GBID: Seconds after the Commander Salamander sequence, there’s a very brief scene on the C&O Canal – another iconic feature of Georgetown. Several of us actually walked over to the Wisconsin Avenue bridge that day in the summer of 2018 to watch that scene being filmed. It’s a few seconds in the movie, but how long did that take to shoot?
Matthew: Because it’s a public space, we scouted the Canal in January of 2018 and went back a couple of times to check it out. The water was down, and we were hoping we’d have water by the summer, but decided we’d shoot it regardless. The permissions take so long because there are so many logistics involved to own that section of the street to do what we needed to do. It took six months to get our ducks in a row with the city before shooting that June.
That Canal sequence is seconds in the movie, but that occupied several days of rigging because there’s a stunt with the bride who falls over into the Canal, and it required all sorts of infrastructure to support her and do the stunt safely, because she’s on wires. We had to shut down the street, and make deals with local businesses to not interrupt their flow. What we do is very intrusive and invasive. We wanted to be respectful of everyone, and of normal life. In total, we shot that sequence over two days, but several weeks of planning went into it as well.
GBID: How do you decide to go on location, versus building a studio set?
Matthew: Patty was adamant, she wanted to shoot as much as she could in DC to get the locations and the feel. There’s no other city like it. Certainly nothing else like it in the United States. It borrows a lot of architecture from Europe, but there was nothing we could recreate to that scale, cheaply. It was easier for us to do it in DC, but the city is a notoriously hard place to shoot because some of the land is federal, and some is controlled by the city. Mayor Bowser sort of unlocked the city for us and was open arms, and a fan of Wonder Woman. We really got full support and that was fantastic.
GBID: Is there anything still on your DC bucket list for future movie locations?

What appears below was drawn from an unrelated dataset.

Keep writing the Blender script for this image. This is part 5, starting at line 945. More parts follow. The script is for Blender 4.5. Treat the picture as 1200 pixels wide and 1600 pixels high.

Matthew: That’s such a huge question. We shot in DC for four weeks, and I would have loved to have shot the whole movie here. I would love to come back and do a political drama along the lines of All the President’s Men or something. There are so many nooks and crannies in DC that people don’t see. Everyone is used to the National Mall and the corridors of power that you normally see portrayed in movies. I would love to investigate some of the off-beat paths of both Georgetown and other corners of Northwest, and to go into Maryland and Northern Virginia. I’d love to shoot in Old Town and Mount Vernon, and explore those areas. They’re places I remember distinctly from my childhood.